Eva Goldbach (Grüne) sagte, in hessischen Großstädten wie Frankfurt oder Offenbach habe die Mehrheit junger Menschen einen sogenannten Migrationshintergrund. „Das ist normal, das ist Realität.“ Man müsse fragen, warum manche Menschen „voller Wut“ auf den Staat seien und vor allem auf Jugend- und Sozialarbeit setzen. Und man dürfe nicht vergessen, dass der Staat auch bei sogenannten Querdenker:innen, Reichsbürger:innen und Coronaleugner:innen ein wichtiges Feindbild sei.
Hessen: Die SPD fordert mehr Respekt in der Gesellschaft
Heike Hofmann, Innenpolitikerin der SPD, forderte ein ganzes „Maßnahmenbündel“ gegen die Angriffe auf Einsatzkräfte. Man müsse auf Bildung und mehr Respekt in der Gesellschaft setzen, betonte die Sozialdemokratin. Bei den mutmaßlichen Täter:innen müsse man die Gesetze konsequenter anwenden, anstatt nach härteren Strafen zu rufen.
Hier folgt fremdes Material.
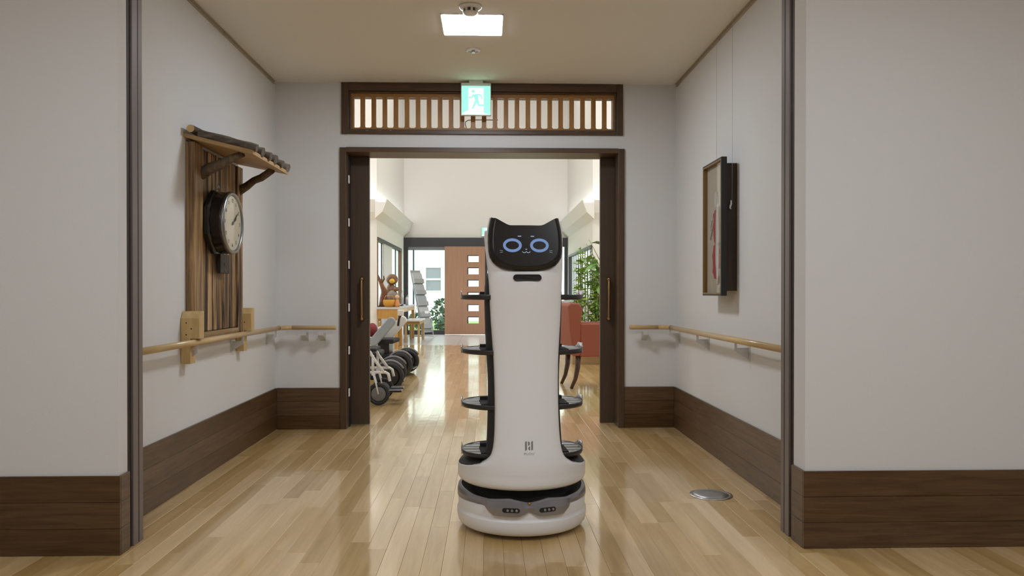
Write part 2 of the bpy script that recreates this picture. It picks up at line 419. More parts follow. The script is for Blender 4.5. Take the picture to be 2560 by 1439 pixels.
# ------------------------------------------------------------------ lobby shell
struct('ceiling_lobby', bx(-5, 5, 6.05, 18.6, 6.3, 6.4), LOBW)
struct('wall_lobby_left', bx(-5.0, -4.9, 6.05, 14.0, 0, 6.3), LOBW)
struct('wall_lobby_right', bx(4.9, 5.0, 6.05, 14.0, 0, 6.3), LOBW)
LX, RX = -2.0, 1.87
struct('wall_recess_left', bx(-5.0, LX, 14.0, 14.05, 0, 6.3), LOBW)
struct('wall_recess_right', bx(RX, 5.0, 14.0, 14.05, 0, 6.3), LOBW)
m = MB()
for y0, y1, z0, z1 in ((14.05, 17.9, 0, .72), (14.05, 17.9, 1.99, 6.3), (17.9, 18.5, 0, 6.3)): m.box(LX-.07, LX, y0, y1, z0, z1)
struct('wall_entrance_left', m, LOBW, 'white wall with window beside the entrance, behind the carvings', 'wall')
m = MB()
for y0, y1, z0, z1 in ((14.05, 18.15, 0, .8), (14.05, 18.15, 1.86, 6.3), (18.15, 18.5, 0, 6.3)): m.box(RX, RX+.06, y0, y1, z0, z1)
struct('wall_entrance_right', m, LOBW, 'white wall with window beside the entrance, behind the plants', 'wall')
struct('wall_entrance', bx(-2.14, 2.01, 18.5, 18.7, 2.285, 6.4), LOBW, 'high plain end wall above the entrance doors', 'wall')
def cove(name, xw, s, label):
    tip = xw+s*.215
    pr = [(xw, 2.30), (xw+s*.13, 2.42), (tip, 2.636), (tip-s*.02, 2.636), (tip-s*.035, 2.585), (xw, 2.585)]
    m = MB().prism(pr, 13.79, 18.5, 'y')
    pf = [(14.0-(u-xw)*s, v) for u, v in pr]
    m.prism(pf, xw, xw-s*2.9, 'x')
    # mitred corner
    return struct(name, m, LOBW, label, 'cove')
cove('trim_6', LX, 1, 'cream sloped cove ledge high on the left lobby wall')
cove('trim_7', RX, -1, 'cream sloped cove ledge high on the right lobby wall')

# windows in the recess walls
ALU = plain('dark_frame', (.055, .055, .06), .45, .2)
CAFR = plain('brown_frame', (.17, .10, .06), .5)
BLIND = plain('blind_white', (.72, .71, .68), .7)
wn = struct('window_2', MB().box(LX-.065, LX+.015, 14.051, 14.09, .72, 1.99).box(LX-.065, LX+.015, 17.84, 17.899, .72, 1.99), CAFR, 'dark framed side window behind the wood carvings', 'window')
m = MB(); m.box(LX-.065, LX+.02, 14.09, 17.84, 1.93, 1.989); m.box(LX-.065, LX+.03, 14.09, 17.84, .721, .75); m.build('window_frame', ALU, wn)
for y in (14.9, 16.3, 17.1): bx(LX-.05, LX-.03, y, y+.06, .75, 1.93).build('mullion', ALU, wn)
bx(LX-.058, LX-.054, 14.09, 17.84, .75, 1.93).build('pane', GLASS, wn)
bx(LX-.028, LX-.005, 14.98, 16.25, .75, 1.93).build('roller_blind', BLIND, wn)
wn = struct('window_3', MB().box(RX-.015, RX+.055, 14.051, 14.09, .80, 1.86).box(RX-.015, RX+.055, 18.1, 18.149, .80, 1.86), ALU, 'side window with upright bars behind the plants', 'window')
m = MB(); m.box(RX-.02, RX+.055, 14.09, 18.1, 1.81, 1.859); m.box(RX-.03, RX+.055, 14.09, 18.1, .801, .83); m.build('window_frame', ALU, wn)
for k in range(9): bx(RX+.015, RX+.027, 14.45+k*.4, 14.53+k*.4, .83, 1.81).build('mullion', ALU, wn)
bx(RX+.045, RX+.049, 14.09, 18.1, .83, 1.81).build('pane', GLASS, wn)

# ------------------------------------------------------------------ entrance doors
YE = 18.4
ent = struct('door_3', bx(-1.995, 1.86, YE, YE+.12, 2.075, 2.284), ALU, 'dark grey entrance door header with sliding doors below', 'entrance door')
bx(-1.995, -1.90, YE, YE+.12, 0, 2.075).build('door_frame', ALU, ent)
bx(1.79, 1.86, YE, YE+.12, 0, 2.075).build('door_frame', ALU, ent)
bx(-1.79, -1.755, YE+.03, YE+.09, .105, 2.0).build('door_frame', plain('blue_grey_frame', (.10, .16, .20), .4), ent)
bx(-1.90, -1.036, YE+.02, YE+.10, 0, .105).build('door_frame', ALU, ent)
bx(-1.90, -1.036, YE+.03, YE+.09, 1.99, 2.0745).build('door_frame', plain('mid_grey_frame', (.22, .24, .25), .4), ent)
bx(-1.90, -1.036, YE+.055, YE+.061, .105, 1.99).build('glass_panel', GLASS, ent)
bx(-.09, -.03, YE, YE+.12, 0, 2.075).build('door_frame', ALU, ent)
bx(.85, .91, YE, YE+.12, 0, 2.075).build('door_frame', ALU, ent)
bx(-.03, .85, YE+.055, YE+.061, .02, 2.07).build('glass_panel', GLASS, ent)
bx(.91, 1.79, YE+.055, YE+.061, .02, 2.07).build('glass_panel', GLASS, ent)
# wooden leaf with six small windows
LEAF = wood('leaf_wood', (.385, .20, .122), (.455, .25, .155), (50, 50, 2), .5, bump=.02)
zs = [1.79-.2885*k for k in range(6)]
leaf = MB(); lx0, lx1 = -1.036, -.09; wx0, wx1 = -.505, -.237
leaf.box(lx0, wx0, YE-.05, YE-.005, .01, 2.073); leaf.box(wx1, lx1, YE-.05, YE-.005, .01, 2.073)
edges = [.01]+sum([[z-.08, z+.08] for z in reversed(zs)], [])+[2.073]
for k in range(0, len(edges), 2): leaf.box(wx0, wx1, YE-.05, YE-.005, edges[k], edges[k+1])
lf = leaf.build('door_leaf', LEAF, ent); lf['label'] = 'tan wooden leaf with six small windows'
m = MB()
for z in zs:
    for a, c, e, g in ((wx0, wx0+.025, z-.08, z+.08), (wx0+.025, wx1, z+.06, z+.08)): m.box(a, c, YE-.052, YE-.003, e, g)
m.build('window_bead', ALU, lf)
for z in zs: bx(wx0+.02, wx1, YE-.03, YE-.026, z-.08, z+.065).build('pane', GLASS, lf)

# ------------------------------------------------------------------ outside the entrance
LAWN = plain('lawn', (.20, .36, .09), .9, bump=.6, bscale=40)
PAVE = plain('pale_paving', (.50, .50, .48), .8)
struct('ground', bx(-30, 30, 18.75, 60, -.25, -.08), LAWN, 'green lawn outside the entrance doors', 'lawn')
struct('ground_left', bx(-30, -5.1, 3, 18.75, -.25, -.08), LAWN)
struct('ground_right', bx(5.1, 30, 3, 18.75, -.25, -.08), LAWN)
struct('ground_side', bx(-5.1, -2.2, 14.1, 18.75, -.25, -.08), LAWN)
struct('ground_side_right', bx(2.1, 5.1, 14.1, 18.75, -.25, -.08), LAWN)
struct('path', bx(-2.5, 2.5, 18.75, 21.2, -.079, -.03), PAVE, 'pale paving outside the entrance doors', 'path')
hb = thing('house', 'white rendered house with grey window beyond the lawn', 'house', (-1, 29, -.08))
bx(-9, 9, 0, 6, 0, 4.6).build('wall', plain('house_white', (.86, .86, .85), .8, bump=.1, bscale=20), hb)
f = MB(); wx, wz = -1.05, 1.1
for a, c, e, g in ((-.3, -.26, 0, 1.0), (.26, .3, 0, 1.0), (-.26, .26, .96, 1.0), (-.26, .26, 0, .04), (-.26, .26, .46, .53)): f.box(wx+a*1.05, wx+c*1.05, -.05, .02, wz+e*.92, wz+g*.92)
wf = f.build('window_frame', plain('house_frame', (.8, .8, .8), .5), hb)
bx(wx-.27, wx+.27, -.02, -.012, wz+.03, wz+.89).build('pane', plain('house_pane', (.20, .21, .235), .6), wf)
f = MB().prism([(-.6, 4.6), (6.6, 4.6), (3, 6.2)], -9.5, 9.5, 'x'); f.build('roof', plain('house_roof', (.18, .18, .2), .7), hb)
LEAFG = plain('shrub_leaf', (.10, .24, .07), .6)
LEAFD = plain('shrub_leaf_dark', (.035, .085, .035), .6)
def leaf_cloud(n, rx, ry, rz, zc, size, rnd):
    m = MB()
    for _ in range(n):
        a = rnd.uniform(0, 2*pi); t = rnd.uniform(-.9, 1); q = sqrt(max(0, 1-t*t))*rnd.uniform(.6, 1.05)
        c = Vector((rx*q*cos(a), ry*q*sin(a), zc+rz*t))
        Mx = Matrix.Translation(c) @ Euler((rnd.uniform(-1.2, 1.2), rnd.uniform(-1.2, 1.2), rnd.uniform(0, 6.3))).to_matrix().to_4x4()
        s = size*rnd.uniform(.6, 1.3)
        m.add([(0,-s,0),(s*.45,-s*.2,s*.12),(0,s,0),(-s*.45,-s*.2,s*.12),(0,-.2*s,-.02*s)], [(0,1,4),(1,2,4),(2,3,4),(3,0,4)], False, Mx)
    return m
rn = random.Random(5)
for k, (x, y, r, h, lab) in enumerate(((-1.25, 22.4, .42, .55, 'low leafy shrub outside glass, beside the wooden leaf'), (-2.05, 22.9, .40, .28, 'small round shrub outside glass, behind the brochure stand'), (-1.15, 21.6, .36, .22, 'lowest dark shrub outside glass at paving edge'))):
    t = thing('shrub', lab, 'shrub', (x, y, -.08))
    leaf_cloud(420, r, r, h*.8, h*.85, .07, rn).build('foliage', LEAFD, t)['kind'] = 'stuff'
    s = MB()
    for q in range(5):
        a = q*1.26; s.tube([(0, 0, 0), (.1*cos(a), .1*sin(a), h*.5), (r*.6*cos(a), r*.6*sin(a), h)], [.014, .01, .005], 6)
    s.build('stem', BRANCH, t)

# ------------------------------------------------------------------ ceiling fittings, exit signs
PANEL = emis('panel_light', (.93, 1, 1.09), 58)
t = thing('ceiling_light', 'square white LED panel glowing in the corridor ceiling', 'ceiling light', (-.093, 4.474, H))
m = MB()
for a in (0, 1, 2, 3): m.box(-.173, .173, -.173, -.1675, -.006, -.0005, Matrix.Rotation(a*pi/2, 4, 'Z'))
m.build('frame', WHITE, t)
bx(-.1674, .1674, -.1674, .1674, -.0075, -.001).build('diffuser', PANEL, t)
t = thing('smoke_detector', 'round white smoke detector on the ceiling ahead of light panel', 'detector', (-.098, 4.19, H))
m = MB().lathe([(.062, -.0005), (.062, -.008), (.055, -.014), (.042, -.016)], 32); m.build('base', WHITE, t)
MB().lathe([(.034, -.016), (.034, -.034)], 24).build('chamber', plain('chamber_dark', (.10, .09, .085), .6), t)
m = MB().lathe([(.040, -.034), (.041, -.038), (.03, -.045), (.012, -.047)], 32); m.build('cap', WHITE, t)
m = MB()
for k in range(8):
    a = k*pi/4+.2; m.box(.034, .040, -.006, .006, -.036, -.014, Matrix.Rotation(a, 4, 'Z'))
m.build('vane', WHITE, t)
t = thing('ceiling_sprinkler', 'flush white sprinkler rosette on the ceiling before exit sign', 'sprinkler', (-.098, 4.946, H))
MB().lathe([(.048, -.0005), (.050, -.004), (.046, -.009), (.034, -.010), (.030, -.004)], 36).build('rosette', WHITE, t)
m = MB().lathe([(.008, -.003), (.008, -.014), (.003, -.016)], 12); m.lathe([(.016, -.014), (.018, -.0155), (.004, -.017)], 16)
for k in range(2): m.box(-.010, .010, -.002, .002, -.018, -.003, Matrix.Rotation(k*pi/2, 4, 'Z'))
m.build('sprinkler_head', STEEL, t)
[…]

Die CDU habe Justiz und Polizei jahrelang durch Stellenkürzungen geschwächt.
Der Linken-Politiker Torsten Felstehausen kritisierte in der Diskussion seit Silvester einen „Generalverdacht gegen alles, was vermeintlich als fremd vorkommt“. Im sächsischen Borna habe es ebenfalls Randale gegeben, dort aber habe niemand nach den Vornamen der Verdächtigen gefragt. Gewalttaten gingen vor allem von Männern aus, oft sei Alkohol im Spiel, die Ursache seien meist soziale und ökonomische Probleme, sagte Felstehausen.
AfD-Fraktionschef Robert Lambrou behauptete, eine Ursache der Übergriffe auf Einsatzkräfte sei die verfehlte „Migrations- und Integrationspolitik“. (Hanning Voigts)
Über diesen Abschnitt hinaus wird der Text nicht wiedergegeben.